While some local galleries have had trouble attracting customers, Cubberley is usually packed for its annual Open Studios tour and art sale, a great opportunity for Palo Altans to see art by local residents (the annual Art and Wine festival only features a handful of local artists, while local galleries often stock national artists). On-site Christmas sales at the center also draw healthy crowds.

Simmons is already planning her own sale.

"I'm having a clearance sale," she says. Although the date hasn't been set, Simmons will sometime this year clear out all those leftover pear pictures and abstract paintings--"the stuff that doesn't move in the galleries," she calls them.

The Cubberley artists recently got together to welcome painters Charla Groves of Palo Alto, Peter Foley of South San Francisco and Sarah Ratchye of Portola Valley, who have just joined the fold after passing the grueling application process. Like many of the Cubberley artists' meetings, this one reaffirmed the sense of community that exists there. Simmons believes one of the most important things Cubberley does is maintain a community of some of the area's best artists. It's something that doesn't enter the debate about Cubberley enough, she says.

"Cubberley creates a creative atmosphere you can't put into dollars and cents, or even words," says Simmons.

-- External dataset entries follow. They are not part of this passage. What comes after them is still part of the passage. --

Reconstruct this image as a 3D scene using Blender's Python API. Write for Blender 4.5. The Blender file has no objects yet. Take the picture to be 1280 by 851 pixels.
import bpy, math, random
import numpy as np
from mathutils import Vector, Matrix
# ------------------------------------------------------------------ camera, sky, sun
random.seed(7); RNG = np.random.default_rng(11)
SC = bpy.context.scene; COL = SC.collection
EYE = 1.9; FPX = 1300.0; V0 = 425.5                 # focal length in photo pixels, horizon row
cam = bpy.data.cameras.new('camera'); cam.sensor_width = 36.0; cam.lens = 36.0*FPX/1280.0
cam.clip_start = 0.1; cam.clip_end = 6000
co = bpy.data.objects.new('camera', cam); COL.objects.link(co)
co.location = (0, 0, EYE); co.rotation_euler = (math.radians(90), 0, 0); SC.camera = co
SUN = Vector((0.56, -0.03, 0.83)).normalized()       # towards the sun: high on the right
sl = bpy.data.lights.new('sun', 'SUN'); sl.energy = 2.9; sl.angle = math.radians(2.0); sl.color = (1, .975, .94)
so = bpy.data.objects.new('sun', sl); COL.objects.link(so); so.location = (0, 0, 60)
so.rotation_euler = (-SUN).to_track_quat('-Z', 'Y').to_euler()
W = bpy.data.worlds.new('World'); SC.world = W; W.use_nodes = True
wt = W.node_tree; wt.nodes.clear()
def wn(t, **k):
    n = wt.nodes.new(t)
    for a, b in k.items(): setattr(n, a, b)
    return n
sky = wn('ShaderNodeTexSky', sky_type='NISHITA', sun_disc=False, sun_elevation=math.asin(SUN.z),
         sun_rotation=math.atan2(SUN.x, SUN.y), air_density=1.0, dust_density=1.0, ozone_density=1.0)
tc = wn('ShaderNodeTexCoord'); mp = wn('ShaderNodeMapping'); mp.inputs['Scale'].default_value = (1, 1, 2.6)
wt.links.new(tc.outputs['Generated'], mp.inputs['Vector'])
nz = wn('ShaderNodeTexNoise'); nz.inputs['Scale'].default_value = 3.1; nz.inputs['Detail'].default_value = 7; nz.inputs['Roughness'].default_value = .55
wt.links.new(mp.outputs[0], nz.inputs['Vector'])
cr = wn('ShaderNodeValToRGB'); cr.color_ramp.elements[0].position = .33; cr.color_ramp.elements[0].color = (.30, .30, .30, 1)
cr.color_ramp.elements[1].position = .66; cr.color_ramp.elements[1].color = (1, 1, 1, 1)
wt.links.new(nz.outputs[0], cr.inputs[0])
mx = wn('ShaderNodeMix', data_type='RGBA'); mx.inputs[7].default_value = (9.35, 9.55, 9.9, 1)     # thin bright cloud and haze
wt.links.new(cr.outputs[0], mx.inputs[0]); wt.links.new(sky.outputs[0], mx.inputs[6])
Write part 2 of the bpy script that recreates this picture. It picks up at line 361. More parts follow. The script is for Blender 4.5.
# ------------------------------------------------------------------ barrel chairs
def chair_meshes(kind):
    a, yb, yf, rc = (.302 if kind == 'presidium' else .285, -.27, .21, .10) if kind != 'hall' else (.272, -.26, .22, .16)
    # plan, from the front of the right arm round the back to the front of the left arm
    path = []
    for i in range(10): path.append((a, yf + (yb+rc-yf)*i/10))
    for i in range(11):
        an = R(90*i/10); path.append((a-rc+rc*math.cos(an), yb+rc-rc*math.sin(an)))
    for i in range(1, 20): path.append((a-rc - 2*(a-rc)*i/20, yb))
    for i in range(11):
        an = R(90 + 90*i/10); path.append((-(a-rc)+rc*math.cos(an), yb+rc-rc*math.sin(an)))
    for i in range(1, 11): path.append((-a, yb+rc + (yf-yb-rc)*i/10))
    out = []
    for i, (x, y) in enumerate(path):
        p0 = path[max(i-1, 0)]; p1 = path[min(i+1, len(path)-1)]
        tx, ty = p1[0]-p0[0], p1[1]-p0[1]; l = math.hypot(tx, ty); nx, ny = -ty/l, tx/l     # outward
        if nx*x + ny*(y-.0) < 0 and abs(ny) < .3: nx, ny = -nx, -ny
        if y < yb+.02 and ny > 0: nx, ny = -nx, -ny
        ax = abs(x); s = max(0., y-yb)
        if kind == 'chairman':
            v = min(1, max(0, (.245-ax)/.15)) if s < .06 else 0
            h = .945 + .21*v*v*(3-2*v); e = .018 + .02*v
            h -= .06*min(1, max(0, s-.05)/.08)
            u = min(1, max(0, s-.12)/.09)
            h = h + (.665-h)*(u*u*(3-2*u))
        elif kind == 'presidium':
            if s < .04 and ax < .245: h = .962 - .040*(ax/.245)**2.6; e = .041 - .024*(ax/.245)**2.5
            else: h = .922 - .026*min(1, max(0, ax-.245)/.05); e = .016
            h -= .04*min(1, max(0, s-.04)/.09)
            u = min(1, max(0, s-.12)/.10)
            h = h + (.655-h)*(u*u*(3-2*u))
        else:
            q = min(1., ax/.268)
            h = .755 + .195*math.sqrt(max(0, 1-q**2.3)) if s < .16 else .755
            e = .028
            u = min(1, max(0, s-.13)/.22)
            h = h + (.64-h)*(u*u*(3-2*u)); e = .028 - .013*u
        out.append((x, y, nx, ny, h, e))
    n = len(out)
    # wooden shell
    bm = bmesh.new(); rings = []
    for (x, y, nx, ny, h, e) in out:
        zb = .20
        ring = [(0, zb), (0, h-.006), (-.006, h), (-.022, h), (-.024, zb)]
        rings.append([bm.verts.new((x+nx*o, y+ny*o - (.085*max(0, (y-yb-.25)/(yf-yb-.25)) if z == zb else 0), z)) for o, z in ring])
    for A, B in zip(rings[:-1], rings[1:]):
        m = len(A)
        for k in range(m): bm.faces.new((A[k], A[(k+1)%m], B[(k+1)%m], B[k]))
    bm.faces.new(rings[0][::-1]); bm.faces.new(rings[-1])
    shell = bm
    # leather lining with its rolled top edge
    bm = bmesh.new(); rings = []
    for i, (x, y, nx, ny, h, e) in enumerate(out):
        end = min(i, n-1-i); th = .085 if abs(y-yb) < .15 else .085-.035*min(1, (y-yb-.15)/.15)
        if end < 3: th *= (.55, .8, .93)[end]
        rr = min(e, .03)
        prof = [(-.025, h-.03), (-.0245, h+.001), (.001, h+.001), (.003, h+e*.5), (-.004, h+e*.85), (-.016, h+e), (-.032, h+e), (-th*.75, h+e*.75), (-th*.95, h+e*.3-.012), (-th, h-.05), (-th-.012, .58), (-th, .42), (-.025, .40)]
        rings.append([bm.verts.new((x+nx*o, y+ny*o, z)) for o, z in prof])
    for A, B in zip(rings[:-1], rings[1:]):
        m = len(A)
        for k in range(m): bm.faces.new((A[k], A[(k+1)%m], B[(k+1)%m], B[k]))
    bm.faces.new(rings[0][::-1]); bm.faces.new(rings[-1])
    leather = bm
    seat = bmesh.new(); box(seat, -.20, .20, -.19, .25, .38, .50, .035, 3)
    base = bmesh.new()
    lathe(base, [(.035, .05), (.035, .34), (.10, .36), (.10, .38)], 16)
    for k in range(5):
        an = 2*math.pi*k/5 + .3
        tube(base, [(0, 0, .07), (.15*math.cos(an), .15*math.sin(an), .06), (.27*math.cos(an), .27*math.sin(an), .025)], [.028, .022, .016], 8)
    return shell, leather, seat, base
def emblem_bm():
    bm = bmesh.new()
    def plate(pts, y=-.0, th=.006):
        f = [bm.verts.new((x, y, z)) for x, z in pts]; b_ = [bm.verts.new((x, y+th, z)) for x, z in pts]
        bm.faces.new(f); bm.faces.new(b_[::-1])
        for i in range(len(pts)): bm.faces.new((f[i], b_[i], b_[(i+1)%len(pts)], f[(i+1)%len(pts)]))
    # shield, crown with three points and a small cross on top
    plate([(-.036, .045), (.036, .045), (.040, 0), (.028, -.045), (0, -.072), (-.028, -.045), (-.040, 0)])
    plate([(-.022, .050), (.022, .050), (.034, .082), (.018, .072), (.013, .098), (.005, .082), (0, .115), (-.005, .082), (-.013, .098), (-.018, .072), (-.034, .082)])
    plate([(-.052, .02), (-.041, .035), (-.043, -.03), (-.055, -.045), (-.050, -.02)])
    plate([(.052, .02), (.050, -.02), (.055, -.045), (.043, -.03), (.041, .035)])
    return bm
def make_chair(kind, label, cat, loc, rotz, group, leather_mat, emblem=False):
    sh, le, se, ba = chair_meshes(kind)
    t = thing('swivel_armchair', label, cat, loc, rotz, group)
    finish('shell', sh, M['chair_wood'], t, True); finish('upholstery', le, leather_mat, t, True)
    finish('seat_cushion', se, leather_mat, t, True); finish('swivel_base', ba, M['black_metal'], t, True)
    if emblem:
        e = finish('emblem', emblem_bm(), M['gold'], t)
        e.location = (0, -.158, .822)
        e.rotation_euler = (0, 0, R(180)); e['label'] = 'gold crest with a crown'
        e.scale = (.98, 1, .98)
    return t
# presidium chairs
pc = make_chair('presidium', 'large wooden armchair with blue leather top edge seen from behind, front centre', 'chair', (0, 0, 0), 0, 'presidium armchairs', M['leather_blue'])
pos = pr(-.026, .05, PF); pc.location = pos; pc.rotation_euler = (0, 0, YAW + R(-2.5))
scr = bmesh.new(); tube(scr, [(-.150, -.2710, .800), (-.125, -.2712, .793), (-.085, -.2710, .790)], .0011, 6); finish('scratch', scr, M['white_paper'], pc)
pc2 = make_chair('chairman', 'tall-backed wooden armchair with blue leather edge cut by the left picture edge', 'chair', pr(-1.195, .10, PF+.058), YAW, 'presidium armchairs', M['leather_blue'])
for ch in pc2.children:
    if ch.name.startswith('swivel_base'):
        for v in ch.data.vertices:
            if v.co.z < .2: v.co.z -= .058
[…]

Ultimately, the artists and their supporters say, the city's decision about the Cubberley artists comes down to one question: Does the city want to give established, professional artists the right atmosphere to produce work in Palo Alto?

So far, the answer from the city has been "yes." Simmons hopes it will be the same in five years.

"Other than Cubberley, I can't think of anything else that could be done for artists, aside from landlords getting together and having pity on the poor artists," Simmons says. "Is anyone building any big warehouses anywhere?"